LIFE (Anton Corbijn). 111 minutes. Opens Friday (December 4). See listings. Rating: NN


Anton Corbijn’s Life imagines the brief friendship of photographer Dennis Stock (Robert Pattinson) and his greatest subject, an unknown actor named James Dean (Dane DeHaan), whom Stock shot for Life magazine just before Dean became a superstar – and just six months before the actor’s death in a car crash. 

The images themselves are genuinely iconic, both for their striking composition and for their revelatory glimpses of Dean’s wary self-consciousness, but the movie around the snapshots is stiff and padded.

Screenwriter Luke Davies frames the story as a muted study of a driven artist trying to capture an elusive target, but dramatically Life is just repeated scenes where Stock follows Dean around trying to set up a shoot, with Dean eventually agreeing in time for Stock to make his deadline. 

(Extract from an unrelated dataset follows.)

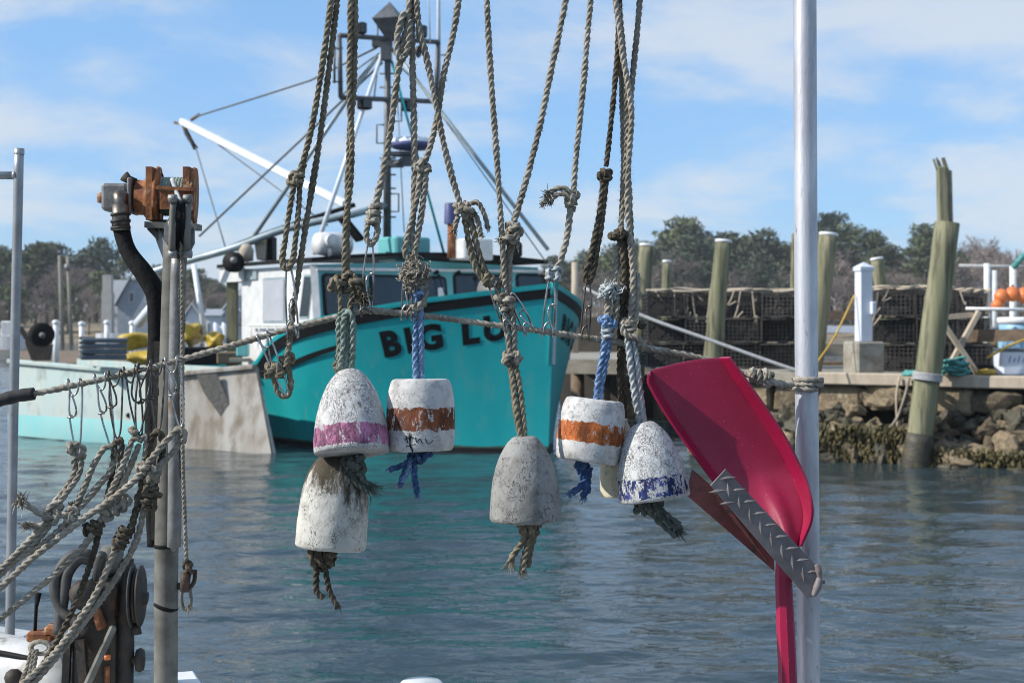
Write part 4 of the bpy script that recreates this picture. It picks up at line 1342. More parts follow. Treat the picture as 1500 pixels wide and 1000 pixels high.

Pattinson and the almost unrecognizable DeHaan have great screen chemistry for a while, it’s enough simply to watch them smoking cigarettes and taking each other’s measure. But gradually it becomes clear that this is all Life has on its mind. 

It’s odd that Corbijn, a gifted still photographer in his own right, has so little to say about the relationship between shooter and subject, or the impermanence of celebrity. Or even, y’know, life.